Plans for a tunnel and assessment of the habitat near the Stonehenge site have had a long and chequered history.

Original proposals for a bored tunnel were first raised in 1995 but converted by the government to  2.5 mile (4km) “cut and covered” tunnel in 1999. The National Trust heavily criticised this approach as having the greatest damage to the environment.

Revised plans for a bored tunnel of 1.3 miles (2.1 km) in length were proposed, but detailed assessment was required on the groundwater sensitivity, as construction plans could affect a nearby designated Habitats Directive Site.

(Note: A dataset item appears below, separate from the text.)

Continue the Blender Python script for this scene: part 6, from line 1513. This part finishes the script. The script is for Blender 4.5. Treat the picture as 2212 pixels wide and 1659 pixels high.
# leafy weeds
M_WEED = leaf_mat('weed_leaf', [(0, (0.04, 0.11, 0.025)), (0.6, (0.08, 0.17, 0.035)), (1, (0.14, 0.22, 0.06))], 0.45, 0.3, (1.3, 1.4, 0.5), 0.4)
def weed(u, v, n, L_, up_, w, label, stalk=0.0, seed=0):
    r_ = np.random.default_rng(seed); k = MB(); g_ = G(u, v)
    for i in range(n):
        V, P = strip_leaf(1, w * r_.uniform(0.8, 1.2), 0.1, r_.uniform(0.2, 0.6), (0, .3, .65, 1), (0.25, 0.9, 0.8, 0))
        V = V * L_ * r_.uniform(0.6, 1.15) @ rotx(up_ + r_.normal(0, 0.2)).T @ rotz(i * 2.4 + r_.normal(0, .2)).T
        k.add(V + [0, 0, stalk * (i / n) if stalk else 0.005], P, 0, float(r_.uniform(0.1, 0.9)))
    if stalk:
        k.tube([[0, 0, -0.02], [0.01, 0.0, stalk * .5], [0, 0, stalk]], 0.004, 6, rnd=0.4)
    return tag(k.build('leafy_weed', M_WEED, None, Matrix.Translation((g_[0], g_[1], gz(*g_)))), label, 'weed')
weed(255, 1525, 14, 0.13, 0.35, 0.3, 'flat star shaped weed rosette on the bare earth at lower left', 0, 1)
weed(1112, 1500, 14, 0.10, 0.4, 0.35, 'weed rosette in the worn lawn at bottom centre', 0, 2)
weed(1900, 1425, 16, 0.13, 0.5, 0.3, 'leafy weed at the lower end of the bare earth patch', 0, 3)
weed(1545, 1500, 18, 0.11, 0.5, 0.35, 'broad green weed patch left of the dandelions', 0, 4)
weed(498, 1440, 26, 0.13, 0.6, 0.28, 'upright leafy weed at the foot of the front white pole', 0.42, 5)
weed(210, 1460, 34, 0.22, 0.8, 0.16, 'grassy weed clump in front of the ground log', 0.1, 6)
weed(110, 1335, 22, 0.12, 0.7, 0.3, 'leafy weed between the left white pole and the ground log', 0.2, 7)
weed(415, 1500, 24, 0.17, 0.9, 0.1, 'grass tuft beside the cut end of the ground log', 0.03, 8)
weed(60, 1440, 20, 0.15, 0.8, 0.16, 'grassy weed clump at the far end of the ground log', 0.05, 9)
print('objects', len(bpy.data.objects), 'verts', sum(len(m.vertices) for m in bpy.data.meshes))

We were brought in to devise modelling on the proposed dewatering on the site that would be required as part of the tunnel plans.

As the tunnel would be constructed through the Chalk, the accepted method for boring the rock would require dry working conditions.  This would require pumping from the Chalk aquifer to temporarily lower groundwater levels below the deepest point of the tunnel with discharge of the pumped groundwater back into the Chalk aquifer locally.

The Environment Agency (EA) and English Nature were rightly concerned that the proposed dewatering plans for the tunnel construction might have the potential to affect the base flows of the nearby River Avon (designated Special Area of Conservation under the Habitats Directive).

ESI was commissioned to model the effect of dewatering on flows to the River Avon. The model showed that base flow to the Avon would be very slightly reduced in the summer months, but that this was not significant in terms of the normal flow. Both the Environment Agency and English Nature were satisfied with the results and accepted that the pumping scheme would not adversely affect the base flow regime of the river.

The latest proposed scheme will continue to raise interest because of the international importance of Stonehenge. However, understanding the mechanics of what is happening below the surface, not just for working conditions, but for the integrity of the tunnel and its impact on the sensitive eco-system surrounding, will need to be carefully modelled once more.

As we accelerate investment in infrastructure builds, this and many other equally ambitious tunnelling projects will require detailed assessment on the need for an impact of dewatering in scheme design.

ESI has a long and rich history of groundwater modelling excellence that places the consultancy in prime position to add value to lead engineers and project managers alike.

Given the high degree of sensitivity of large scale civil engineering near to a World Heritage Site and other designated sites, it will be essential that all parties within the appointed project team understand the environmental setting, the impact of excavation on the ecosystem and how the Directives in place could affect delivery.

ESI prides itself on excellence in collaboration with all contractors within a consortium, as well as with the Regulator in managing environmental impact. As issues present themselves, we are expert at adapting to the situation, delivering valuable data and guidance as needed to mitigate risks through the project timeline.

Given our past experience, we look forward once again to the opportunity to take an active part in the successful delivery of the tunnel scheme under this most precious jewel in our nation’s heritage.